Scaling from $20M to $30M: managing risk under uncertainty

  • Capital-intensive, low-margin businesses require careful financial modelling before aggressive growth.
  • A fractional CFO should be scenario-planning, stress-testing, and running month-by-month growth trials.
  • Do not wait for certainty — model smaller bets and test them, rather than making a binary growth decision.
  • Focus relentlessly on gross margin and revenue, not on back-end systems or processes. Problems get solved with cash.

Hiring and retaining executives

  • Check tenure in the last three to four roles — sub-25-year-olds average six months; 25–42-year-olds average two to three years.
  • Pay at the 80th percentile of the bell curve; below that, people leave.
  • Equity is often misunderstood — if a transaction is unlikely in the near term, equity is rarely the retention tool founders think it is.
  • Align executives to the vivid vision, core purpose, and core values before anything else.
  • Gen Y stays loyal when you invest in their skills — courses, coaching, peer groups.
  • Five weeks paid use-it-or-lose-it vacation signals trust and reduces burnout.

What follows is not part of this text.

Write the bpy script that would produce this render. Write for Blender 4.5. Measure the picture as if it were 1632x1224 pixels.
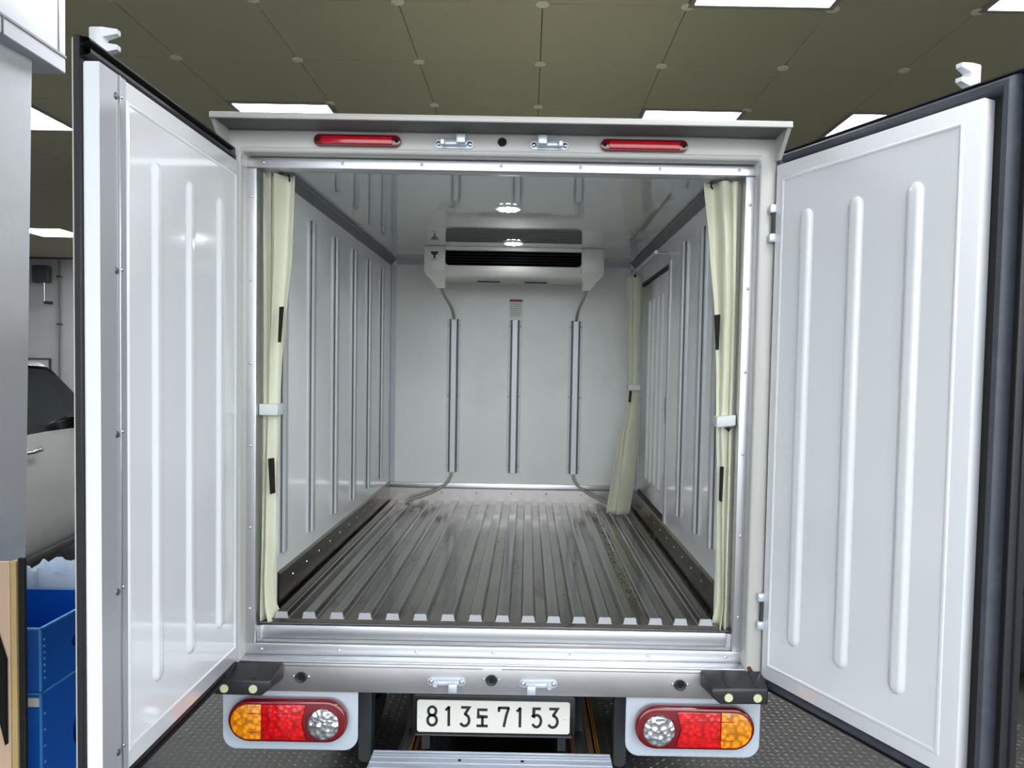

Leading a COO or senior executive

  • Flip the org chart: the CEO supports the VPs and C-suite, who support managers, who support the frontline.
  • Your job is to remove obstacles, coach, mentor, and inspire — not to hold people accountable.
  • Hire accountable people; don't create accountability systems for people who lack accountability.
  • Give executives skills and peer groups (e.g. COO Alliance), then get out of the way.
  • Read The Second in Command — the final third covers managing COOs directly.